GIVEN REQUEST: All of the material below is to be repeated exactly.

[start]

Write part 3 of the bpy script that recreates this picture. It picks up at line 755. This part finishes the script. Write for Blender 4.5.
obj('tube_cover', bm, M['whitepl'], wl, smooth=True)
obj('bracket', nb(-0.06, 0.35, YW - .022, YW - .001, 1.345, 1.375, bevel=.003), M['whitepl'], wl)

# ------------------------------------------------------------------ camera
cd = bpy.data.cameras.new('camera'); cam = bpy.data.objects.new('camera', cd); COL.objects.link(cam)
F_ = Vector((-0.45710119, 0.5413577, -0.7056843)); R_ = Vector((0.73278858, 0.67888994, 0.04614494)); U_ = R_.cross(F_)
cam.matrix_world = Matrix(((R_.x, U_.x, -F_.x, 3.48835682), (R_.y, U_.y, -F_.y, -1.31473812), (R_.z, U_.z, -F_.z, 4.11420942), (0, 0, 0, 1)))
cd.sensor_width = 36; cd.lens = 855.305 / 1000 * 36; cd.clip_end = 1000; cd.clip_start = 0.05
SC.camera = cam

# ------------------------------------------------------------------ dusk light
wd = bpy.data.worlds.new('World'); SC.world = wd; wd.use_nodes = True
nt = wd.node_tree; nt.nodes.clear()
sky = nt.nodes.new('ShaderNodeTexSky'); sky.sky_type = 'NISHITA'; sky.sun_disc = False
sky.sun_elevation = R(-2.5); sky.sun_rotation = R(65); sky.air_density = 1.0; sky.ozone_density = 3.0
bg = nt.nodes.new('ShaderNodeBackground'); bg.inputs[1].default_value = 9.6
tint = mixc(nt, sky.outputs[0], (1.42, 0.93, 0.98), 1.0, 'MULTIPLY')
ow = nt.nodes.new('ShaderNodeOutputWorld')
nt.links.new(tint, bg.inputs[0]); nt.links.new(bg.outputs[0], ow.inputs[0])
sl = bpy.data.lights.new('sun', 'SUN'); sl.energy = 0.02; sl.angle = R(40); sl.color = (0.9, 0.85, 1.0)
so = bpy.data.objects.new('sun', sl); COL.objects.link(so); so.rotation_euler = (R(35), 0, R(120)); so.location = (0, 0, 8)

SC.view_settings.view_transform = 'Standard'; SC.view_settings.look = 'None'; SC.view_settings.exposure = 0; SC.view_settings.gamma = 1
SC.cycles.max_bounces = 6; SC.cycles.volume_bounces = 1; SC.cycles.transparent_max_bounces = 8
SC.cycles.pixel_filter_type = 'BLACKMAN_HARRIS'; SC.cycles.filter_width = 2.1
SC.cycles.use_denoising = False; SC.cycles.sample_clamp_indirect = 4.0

[end]

EXPECTED OUTPUT:
Write part 3 of the bpy script that recreates this picture. It picks up at line 755. This part finishes the script. Write for Blender 4.5.
obj('tube_cover', bm, M['whitepl'], wl, smooth=True)
obj('bracket', nb(-0.06, 0.35, YW - .022, YW - .001, 1.345, 1.375, bevel=.003), M['whitepl'], wl)

# ------------------------------------------------------------------ camera
cd = bpy.data.cameras.new('camera'); cam = bpy.data.objects.new('camera', cd); COL.objects.link(cam)
F_ = Vector((-0.45710119, 0.5413577, -0.7056843)); R_ = Vector((0.73278858, 0.67888994, 0.04614494)); U_ = R_.cross(F_)
cam.matrix_world = Matrix(((R_.x, U_.x, -F_.x, 3.48835682), (R_.y, U_.y, -F_.y, -1.31473812), (R_.z, U_.z, -F_.z, 4.11420942), (0, 0, 0, 1)))
cd.sensor_width = 36; cd.lens = 855.305 / 1000 * 36; cd.clip_end = 1000; cd.clip_start = 0.05
SC.camera = cam

# ------------------------------------------------------------------ dusk light
wd = bpy.data.worlds.new('World'); SC.world = wd; wd.use_nodes = True
nt = wd.node_tree; nt.nodes.clear()
sky = nt.nodes.new('ShaderNodeTexSky'); sky.sky_type = 'NISHITA'; sky.sun_disc = False
sky.sun_elevation = R(-2.5); sky.sun_rotation = R(65); sky.air_density = 1.0; sky.ozone_density = 3.0
bg = nt.nodes.new('ShaderNodeBackground'); bg.inputs[1].default_value = 9.6
tint = mixc(nt, sky.outputs[0], (1.42, 0.93, 0.98), 1.0, 'MULTIPLY')
ow = nt.nodes.new('ShaderNodeOutputWorld')
nt.links.new(tint, bg.inputs[0]); nt.links.new(bg.outputs[0], ow.inputs[0])
sl = bpy.data.lights.new('sun', 'SUN'); sl.energy = 0.02; sl.angle = R(40); sl.color = (0.9, 0.85, 1.0)
so = bpy.data.objects.new('sun', sl); COL.objects.link(so); so.rotation_euler = (R(35), 0, R(120)); so.location = (0, 0, 8)

SC.view_settings.view_transform = 'Standard'; SC.view_settings.look = 'None'; SC.view_settings.exposure = 0; SC.view_settings.gamma = 1
SC.cycles.max_bounces = 6; SC.cycles.volume_bounces = 1; SC.cycles.transparent_max_bounces = 8
SC.cycles.pixel_filter_type = 'BLACKMAN_HARRIS'; SC.cycles.filter_width = 2.1
SC.cycles.use_denoising = False; SC.cycles.sample_clamp_indirect = 4.0